Nicola Sturgeon: I will not apologise for my estranged husband’s crimes

A defiant Nicola Sturgeon has said she is “not going to apologise for somebody else’s crimes” after her estranged husband admitted embezzling more than £400,000 from the SNP she led.

Speaking after former SNP chief executive Peter Murrell pleaded guilty this week to embezzling the sum between 2010 and 2022, Ms Sturgeon became emotional as said she thinks it will take her a “very, very long time to recover” from his actions.

The 61-year-old spent the money on items including a motorhome, cars, kitchen gadgets, expensive watches and pens, and more mundane purchases such as hand cream and toilet seats.

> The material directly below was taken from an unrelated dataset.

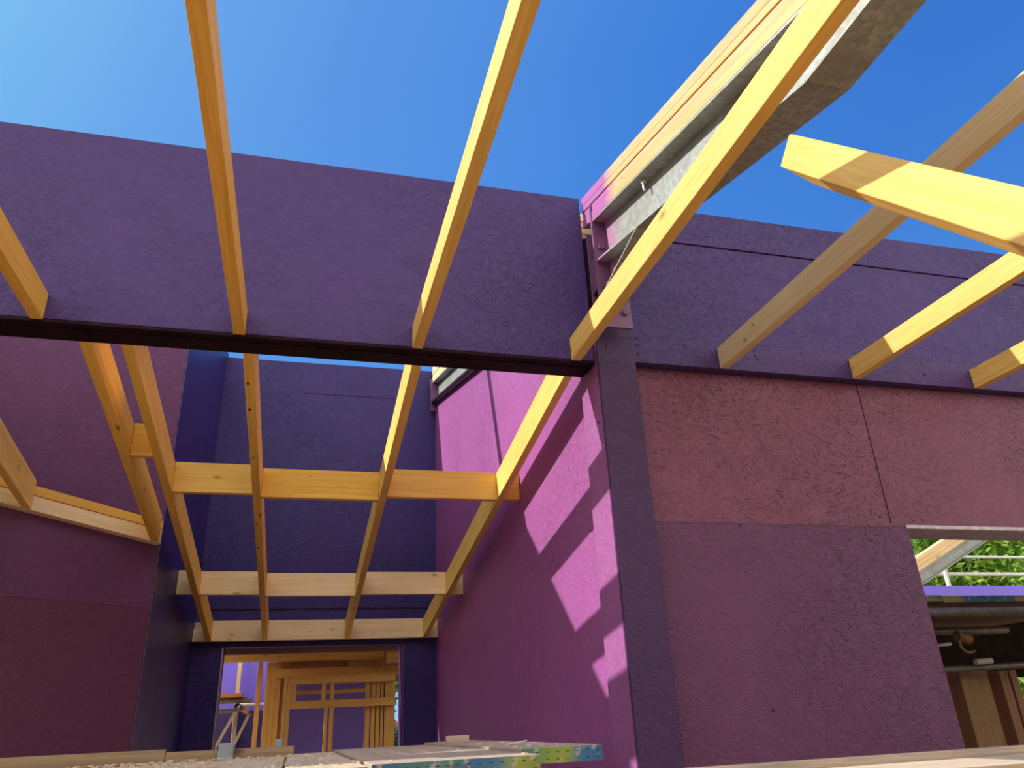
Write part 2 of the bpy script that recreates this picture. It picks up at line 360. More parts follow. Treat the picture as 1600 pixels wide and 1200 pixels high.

He is set to be sentenced in June, the same month that the SNP faces two by-election contests – one in Aberdeen South and another in Arbroath and Broughty Ferry.

The SNP has faced calls for an independent inquiry into its finances.

Peter Murrell admitted to embezzling more than £400,000 of SNP funds (PA)
Peter Murrell admitted to embezzling more than £400,000 of SNP funds (PA)

Ms Sturgeon, who has insisted she knew nothing of his crimes and said he only told her he was pleading guilty last week, was Scotland’s first minister from 2014 to 2023, while Mr Murrell served as the SNP chief executive from 2001 to 2023.

In an interview on the BBC’s Sunday with Laura Kuenssberg programme, Ms Sturgeon said she is “not going to apologise for somebody else’s crimes”.

“For my own sake, but for the sake of people out there, a lot of women who end up finding themselves blamed for the actions of the men in their lives, I’m not going to contribute to that kind of sense that I am responsible for somebody else’s crimes,” she said.

“I will take responsibility for the things I do, the decisions I make. I’m sitting here with you right now, answering questions because I believe strongly in that accountability.

“But I am not responsible for the crimes that my former husband committed, and I’m not going to apologise for somebody else’s crimes.”

Ms Sturgeon continued: "What he has done to me, I think, will take me a very, very long time to recover from.

“I have been deceived, I’ve been lied to, I’ve been betrayed, as it turns out, over a lengthy period of time by somebody I thought I knew, by somebody I loved, by somebody I trusted.”

Sturgeon previously said she had been ‘completely cleared and exonerated’ by police and that she had been lied to by her former husband (PA)
Sturgeon previously said she had been ‘completely cleared and exonerated’ by police and that she had been lied to by her former husband (PA)

“Because of his actions, I was subjected to a two-year police investigation”, she said. “I was exonerated. If there had been a shred of evidence that I had been complicit in this or had known about what he was doing, then I wouldn’t have been cleared.

“But despite being cleared, I’ve still spent a week with having the finger of suspicion pointed at me. Yes, I’m angry, but I’m also carrying a degree of hurt, and I think a degree of trauma about this whole episode that resulted in me sitting in a police station under arrest.”

Ms Sturgeon also said that she did not question her former husband’s purchases as the couple were both on high salaries and she thought their incomes would have supported anything she saw in her house.

She told the BBC: “I was working round the clock most days, I wasn’t at home very often, I didn’t take much, if anything, to do with the administration of our household.

“I mean, just to explain how our finances worked, we had separate bank accounts, I never had any access to his bank account, he didn’t have any to mine, every month I would pass him a sum of money to cover my share of the household expenses and leave him to it.”

Ms Sturgeon previously said she had been “completely cleared and exonerated” by police and that she had been lied to by her former husband.

“He perpetrated a crime on the SNP,” she told the BBC. “By definition, that included me as the party leader. He misled. He deceived.

“He is serving and will be serving a sentence for a crime he committed. I’m out here feeling as if I’m serving a sentence for a crime I did not commit.”